Au fil des siècles, il a été :
- Admiré par Napoléon, Jules César, Frédéric II.
- Décrié par des penseurs pour son orgueil et sa brutalité.
- Utilisé comme modèle par des dictateurs comme Hitler ou Staline.
- Étudié dans les écoles militaires modernes pour ses manœuvres et son audace.
Le dilemme Alexandre : une figure éternellement ambivalente
En fin de compte, Alexandre le Grand reste une énigme. Sa vie soulève des questions universelles :
- Jusqu’où peut-on aller pour réaliser ses rêves ?
- Le génie justifie-t-il la cruauté ?
- L’unité par la force est-elle durable ?
- Un empire bâti dans le sang peut-il être source de progrès ?
« L’Histoire ne juge pas les hommes pour ce qu’ils sont, mais pour ce qu’elle décide de retenir. »
En résumé : entre lumière et ténèbres
Points à retenir sur Alexandre :
- Stratège militaire d’exception, jamais vaincu sur le champ de bataille.
- Fondateur de villes et promoteur de la culture grecque.
- Destructeur de cités et responsable de nombreux massacres.
- Visionnaire d’un monde uni, mais sans plan concret de succession.
Alexandre fut à la fois Prométhée et Attila, un pont entre deux mondes, une figure complexe et troublante. Son empire s’est effondré, mais son histoire continue de nous interroger.
Conclusion : un miroir pour toutes les époques
Alexandre le Grand, bien au-delà de ses conquêtes militaires, incarne un archétype universel du pouvoir, de l’ambition et de la dualité humaine. Il est à la fois celui qui bâtit des ponts entre les civilisations et celui qui les détruit ; un génie tactique et un homme emporté par sa propre légende.
« Le conquérant emporte tout sur son passage, mais laisse derrière lui une poussière de contradictions. »
Son existence est une invitation à la réflexion : chaque époque, chaque culture a vu en lui ce qu’elle voulait y voir. Les humanistes l’ont admiré pour sa vision d’un monde cosmopolite ; les impérialistes pour son audace conquérante ; les critiques modernes pour ses dérives despotiques. Il est tout cela à la fois — et peut-être davantage.

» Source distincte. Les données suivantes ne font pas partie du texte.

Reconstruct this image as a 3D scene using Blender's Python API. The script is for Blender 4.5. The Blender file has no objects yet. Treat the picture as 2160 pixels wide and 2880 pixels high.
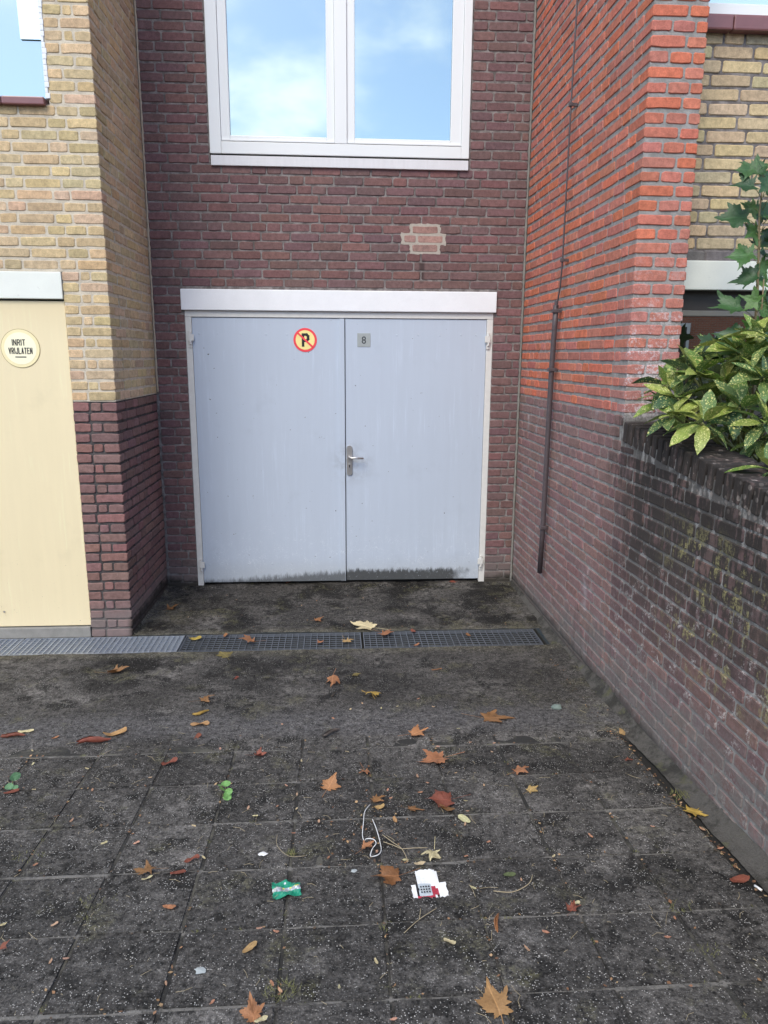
import bpy, bmesh, math, random
from mathutils import Vector, Matrix, noise
random.seed(7)
sc = bpy.context.scene
col = sc.collection
# ------------------------------------------------------------------ camera
YAW, PITCH, ROLL = math.radians(-3.7123), math.radians(12.0605), math.radians(0.3055)
CAM = Vector((0.116, -5.4834, 1.7252))
FW = Vector((-math.sin(YAW)*math.cos(PITCH), math.cos(YAW)*math.cos(PITCH), -math.sin(PITCH)))
R0 = Vector((math.cos(YAW), math.sin(YAW), 0)); U0 = R0.cross(FW)
RT = R0*math.cos(ROLL)+U0*math.sin(ROLL); UP = U0*math.cos(ROLL)-R0*math.sin(ROLL)
cd = bpy.data.cameras.new('camera'); cam = bpy.data.objects.new('camera', cd); col.objects.link(cam)
m = Matrix((RT, UP, -FW)).transposed().to_4x4(); m.translation = CAM; cam.matrix_world = m
cd.sensor_fit = 'HORIZONTAL'; cd.sensor_width = 36; cd.lens = 36*2057.5/2160
cd.clip_start = 0.05; cd.clip_end = 500; sc.camera = cam
# ------------------------------------------------------------------ world, sun, exposure
SUN_EL, SUN_AZ = math.radians(48), math.radians(206)   # azimuth clockwise from +Y: behind the camera, a little to the left
w = bpy.data.worlds.new('World'); sc.world = w; w.use_nodes = True
class G:
    """small helper round a node tree"""
    def __init__(s, t): s.t = t
    def n(s, typ, ins=None, **at):
        nd = s.t.nodes.new(typ)
        for k, v in at.items(): setattr(nd, k, v)
        for k, v in (ins or {}).items():
            if hasattr(v, 'is_output'): s.t.links.new(v, nd.inputs[k])
            else: nd.inputs[k].default_value = v
        return nd
    def math(s, op, a, b=0.0, c=0.0, clamp=False):
        return s.n('ShaderNodeMath', {0: a, 1: b, 2: c}, operation=op, use_clamp=clamp).outputs[0]
    def ss(s, v, a, b):     # smoothstep a..b -> 0..1 (a may exceed b)
        return s.n('ShaderNodeMapRange', {0: v, 1: a, 2: b, 3: 0.0, 4: 1.0}, interpolation_type='SMOOTHSTEP').outputs[0]
    def noise(s, vec, scale, detail=3.0, rough=0.55, dim='3D'):
        return s.n('ShaderNodeTexNoise', {'Vector': vec, 'Scale': scale, 'Detail': detail, 'Roughness': rough}).outputs[0]
    def vor(s, vec, scale, feat='F1'):
        return s.n('ShaderNodeTexVoronoi', {'Vector': vec, 'Scale': scale}, feature=feat)
    def mix(s, f, a, b, mode='MIX'):
        nd = s.n('ShaderNodeMix', data_type='RGBA', blend_type=mode)
        for i, v in ((0, f), (6, a), (7, b)):
            if hasattr(v, 'is_output'): s.t.links.new(v, nd.inputs[i])
            else: nd.inputs[i].default_value = (tuple(v)+(1,))[:4] if hasattr(v, '__len__') else v
        return nd.outputs[2]
    def scale(s, vec, v):
        return s.n('ShaderNodeVectorMath', {0: vec, 1: v}, operation='MULTIPLY').outputs[0]
    def mul(s, colr, f):    # colour * float socket
        return s.n('ShaderNodeVectorMath', {0: colr, 'Scale': f}, operation='SCALE').outputs[0]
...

Son plus grand triomphe n’est pas d’avoir conquis le monde antique, mais d’avoir conquis l’imaginaire collectif, au point de devenir un mythe, un modèle, une question sans réponse. En cela, Alexandre ne fut pas seulement un roi ou un général. Il fut un symbole vivant des possibilités et des limites de la puissance humaine.
Et nous, aujourd’hui, que retenons-nous de lui ? Que la gloire, même immense, est éphémère ? Que l’unité par la force est une chimère ? Ou que les plus grandes ambitions portent toujours en elles le germe de leur chute ?
Peut-être qu’Alexandre le Grand, en fin de compte, n’a jamais cherché à dominer le monde… mais à le comprendre en l’embrassant tout entier.